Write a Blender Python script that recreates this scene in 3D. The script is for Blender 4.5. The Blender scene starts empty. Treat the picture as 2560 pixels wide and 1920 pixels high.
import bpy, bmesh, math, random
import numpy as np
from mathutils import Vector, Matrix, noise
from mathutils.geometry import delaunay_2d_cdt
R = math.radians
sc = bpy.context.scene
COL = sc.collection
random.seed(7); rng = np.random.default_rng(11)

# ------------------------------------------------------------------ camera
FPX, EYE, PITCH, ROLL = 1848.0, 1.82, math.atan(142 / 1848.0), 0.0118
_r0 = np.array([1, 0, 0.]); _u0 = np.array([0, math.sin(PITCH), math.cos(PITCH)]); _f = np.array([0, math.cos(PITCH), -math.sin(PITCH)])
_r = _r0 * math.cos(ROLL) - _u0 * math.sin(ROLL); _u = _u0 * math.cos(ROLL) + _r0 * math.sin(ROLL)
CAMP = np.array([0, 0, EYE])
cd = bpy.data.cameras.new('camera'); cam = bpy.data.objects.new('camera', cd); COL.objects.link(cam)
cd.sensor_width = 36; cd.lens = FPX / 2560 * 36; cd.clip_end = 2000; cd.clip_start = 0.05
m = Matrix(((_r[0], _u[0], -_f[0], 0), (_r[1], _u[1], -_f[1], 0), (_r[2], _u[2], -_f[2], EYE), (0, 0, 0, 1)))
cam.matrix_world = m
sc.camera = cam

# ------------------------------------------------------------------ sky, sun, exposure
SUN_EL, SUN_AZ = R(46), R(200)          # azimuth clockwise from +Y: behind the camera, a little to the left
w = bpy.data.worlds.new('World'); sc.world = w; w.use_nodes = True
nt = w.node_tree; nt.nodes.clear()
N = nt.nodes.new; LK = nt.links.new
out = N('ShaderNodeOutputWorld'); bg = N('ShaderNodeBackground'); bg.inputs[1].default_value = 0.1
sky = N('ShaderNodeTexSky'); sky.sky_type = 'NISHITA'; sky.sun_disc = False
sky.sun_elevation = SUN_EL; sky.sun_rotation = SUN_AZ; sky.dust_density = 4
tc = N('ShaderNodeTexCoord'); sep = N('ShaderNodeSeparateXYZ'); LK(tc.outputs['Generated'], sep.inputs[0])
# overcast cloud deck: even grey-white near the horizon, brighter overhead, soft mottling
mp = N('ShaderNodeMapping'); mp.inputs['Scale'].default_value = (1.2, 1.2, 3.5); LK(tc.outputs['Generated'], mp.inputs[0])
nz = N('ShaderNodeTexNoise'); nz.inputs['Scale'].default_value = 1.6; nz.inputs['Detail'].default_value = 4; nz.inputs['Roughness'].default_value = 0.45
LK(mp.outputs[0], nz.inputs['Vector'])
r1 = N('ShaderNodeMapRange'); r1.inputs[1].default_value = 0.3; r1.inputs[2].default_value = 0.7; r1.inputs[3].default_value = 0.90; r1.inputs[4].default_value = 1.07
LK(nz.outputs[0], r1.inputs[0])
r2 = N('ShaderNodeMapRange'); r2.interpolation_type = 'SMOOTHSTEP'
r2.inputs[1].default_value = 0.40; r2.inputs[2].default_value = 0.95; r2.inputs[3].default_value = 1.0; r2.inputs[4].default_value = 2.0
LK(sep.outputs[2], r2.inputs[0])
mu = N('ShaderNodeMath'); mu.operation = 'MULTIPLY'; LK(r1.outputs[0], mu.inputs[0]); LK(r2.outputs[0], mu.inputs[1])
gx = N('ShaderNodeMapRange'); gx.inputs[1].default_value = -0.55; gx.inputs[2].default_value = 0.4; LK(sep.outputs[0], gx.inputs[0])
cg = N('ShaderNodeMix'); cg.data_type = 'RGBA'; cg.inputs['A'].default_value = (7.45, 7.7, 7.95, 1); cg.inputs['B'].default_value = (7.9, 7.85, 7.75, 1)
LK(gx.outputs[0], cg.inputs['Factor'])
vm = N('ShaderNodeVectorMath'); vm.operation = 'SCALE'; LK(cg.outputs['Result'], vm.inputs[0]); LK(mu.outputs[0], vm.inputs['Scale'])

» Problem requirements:
Reproduce the entire listing word for word.

» The solution:
Write a Blender Python script that recreates this scene in 3D. The script is for Blender 4.5. The Blender scene starts empty. Treat the picture as 2560 pixels wide and 1920 pixels high.
import bpy, bmesh, math, random
import numpy as np
from mathutils import Vector, Matrix, noise
from mathutils.geometry import delaunay_2d_cdt
R = math.radians
sc = bpy.context.scene
COL = sc.collection
random.seed(7); rng = np.random.default_rng(11)

# ------------------------------------------------------------------ camera
FPX, EYE, PITCH, ROLL = 1848.0, 1.82, math.atan(142 / 1848.0), 0.0118
_r0 = np.array([1, 0, 0.]); _u0 = np.array([0, math.sin(PITCH), math.cos(PITCH)]); _f = np.array([0, math.cos(PITCH), -math.sin(PITCH)])
_r = _r0 * math.cos(ROLL) - _u0 * math.sin(ROLL); _u = _u0 * math.cos(ROLL) + _r0 * math.sin(ROLL)
CAMP = np.array([0, 0, EYE])
cd = bpy.data.cameras.new('camera'); cam = bpy.data.objects.new('camera', cd); COL.objects.link(cam)
cd.sensor_width = 36; cd.lens = FPX / 2560 * 36; cd.clip_end = 2000; cd.clip_start = 0.05
m = Matrix(((_r[0], _u[0], -_f[0], 0), (_r[1], _u[1], -_f[1], 0), (_r[2], _u[2], -_f[2], EYE), (0, 0, 0, 1)))
cam.matrix_world = m
sc.camera = cam

# ------------------------------------------------------------------ sky, sun, exposure
SUN_EL, SUN_AZ = R(46), R(200)          # azimuth clockwise from +Y: behind the camera, a little to the left
w = bpy.data.worlds.new('World'); sc.world = w; w.use_nodes = True
nt = w.node_tree; nt.nodes.clear()
N = nt.nodes.new; LK = nt.links.new
out = N('ShaderNodeOutputWorld'); bg = N('ShaderNodeBackground'); bg.inputs[1].default_value = 0.1
sky = N('ShaderNodeTexSky'); sky.sky_type = 'NISHITA'; sky.sun_disc = False
sky.sun_elevation = SUN_EL; sky.sun_rotation = SUN_AZ; sky.dust_density = 4
tc = N('ShaderNodeTexCoord'); sep = N('ShaderNodeSeparateXYZ'); LK(tc.outputs['Generated'], sep.inputs[0])
# overcast cloud deck: even grey-white near the horizon, brighter overhead, soft mottling
mp = N('ShaderNodeMapping'); mp.inputs['Scale'].default_value = (1.2, 1.2, 3.5); LK(tc.outputs['Generated'], mp.inputs[0])
nz = N('ShaderNodeTexNoise'); nz.inputs['Scale'].default_value = 1.6; nz.inputs['Detail'].default_value = 4; nz.inputs['Roughness'].default_value = 0.45
LK(mp.outputs[0], nz.inputs['Vector'])
r1 = N('ShaderNodeMapRange'); r1.inputs[1].default_value = 0.3; r1.inputs[2].default_value = 0.7; r1.inputs[3].default_value = 0.90; r1.inputs[4].default_value = 1.07
LK(nz.outputs[0], r1.inputs[0])
r2 = N('ShaderNodeMapRange'); r2.interpolation_type = 'SMOOTHSTEP'
r2.inputs[1].default_value = 0.40; r2.inputs[2].default_value = 0.95; r2.inputs[3].default_value = 1.0; r2.inputs[4].default_value = 2.0
LK(sep.outputs[2], r2.inputs[0])
mu = N('ShaderNodeMath'); mu.operation = 'MULTIPLY'; LK(r1.outputs[0], mu.inputs[0]); LK(r2.outputs[0], mu.inputs[1])
gx = N('ShaderNodeMapRange'); gx.inputs[1].default_value = -0.55; gx.inputs[2].default_value = 0.4; LK(sep.outputs[0], gx.inputs[0])
cg = N('ShaderNodeMix'); cg.data_type = 'RGBA'; cg.inputs['A'].default_value = (7.45, 7.7, 7.95, 1); cg.inputs['B'].default_value = (7.9, 7.85, 7.75, 1)
LK(gx.outputs[0], cg.inputs['Factor'])
vm = N('ShaderNodeVectorMath'); vm.operation = 'SCALE'; LK(cg.outputs['Result'], vm.inputs[0]); LK(mu.outputs[0], vm.inputs['Scale'])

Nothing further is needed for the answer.